Rachel has covered three Southeast Missourian Christmas Tournaments for the Southeast Missourian and semoball.com, and she'll see you courtside again this year.
COLUMN: The roller coaster ride that is the rebuilding SEMO football program
You know that moment when you're waiting in line for a roller coaster when you start to wonder if it'll all be worth it?
Sure, you were excited to get to the amusement park and look forward to the thrill of the ride, but after 40 minutes of scooting forward two feet at a time behind a pack of teenagers Snapchatting their precious lives away, you start thinking less about getting an optimal seat and more about if you're wasting your day off.
Then you know how inevitably 15 minutes later you strap in, take off, scream in terror, panic that you'll be tossed from your seat, laugh in delight, throw your hands up, cheer when you come to a stop and race out the exit to gleefully enter the next line as fast as you can?
That's what it's like to follow the Southeast Missouri State football team right now.
As I sat watching my final Southeast game from the press box this season -- I'll become the online sports editor at the San Diego Union-Tribune later this month, but that's a topic for another day -- I came to the conclusion the last three weeks have been a perfect microcosm of the the current state of the Redhawks program.
There was the near-upset of a ranked team, the cringeworthy loss to a Division II opponent that entered the contest on a nine-game losing streak and a convincing victory over Murray State to open Ohio Valley Conference play on Saturday.
If you add in the victory over SIU at home and the boring loss to Missouri to start the schedule, the season has been filled with enough climbs, free falls and twists to make even the most enthusiastic rider a bit queasy.
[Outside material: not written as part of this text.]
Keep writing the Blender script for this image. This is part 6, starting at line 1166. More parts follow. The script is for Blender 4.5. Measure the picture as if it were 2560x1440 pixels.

And we're only five games in.
As I prepare to make my exit from commentating on the team, my hope is that Southeast fans in growing numbers will embrace and find ways to enjoy the ups and downs as coach Tom Matukewicz rebuilds the program.
He and I haven't always agreed on everything -- from the stories I or my staff have written to the number of times Paul McRoberts should be targeted each game this season -- but we're both certain the other is good at what they do.
I believe he'll continue to wade through the process of improving as a head coach -- not because he's a poor head coach but because wading through the process of improving is what good coaches do -- figure out how to win here and eventually put an end to the roller-coaster ride quality of his team's seasons. I don't think anyone will be happier than him when that happens, although he'll need help from the community and the administration to reach the level of consistent winning that he envisions. If you want to know what the needs are, all you have to do is ask him. A plan is ready to be executed.
From the day he was hired, Matukewicz has pin-pointed the third year of his tenure as when he thought it was reasonable to expect the team to be competitive in the conference. A few years later, he has said many times, the goal is to compete nationally.
It's a reasonable, if not optimistic, timeline for a program weighed down by decades of losing and apathy even if that's not what some people want to hear, but that's a topic we've covered many times.
Mistakes will be made by coaches and by players on and off the field, and I hope they'll continue to be faced with the same grace that winning is expected to be.
Expectations will become higher and therefore heavier to carry, and I hope that will be viewed as a privilege and not a burden.
The cheers will become louder but so maybe will the boos someday, and I hope that will be met with the understanding that making people care comes with unwelcome consequences -- and that some people are just mean and there's nothing you can do about that.
And if sometimes the wait seems too long or the ride too rough, I hope coaches, players and fans will find a way to work and wait that little while longer.
You can mock me or get mad if I'm wrong, but I think it'll be worth it.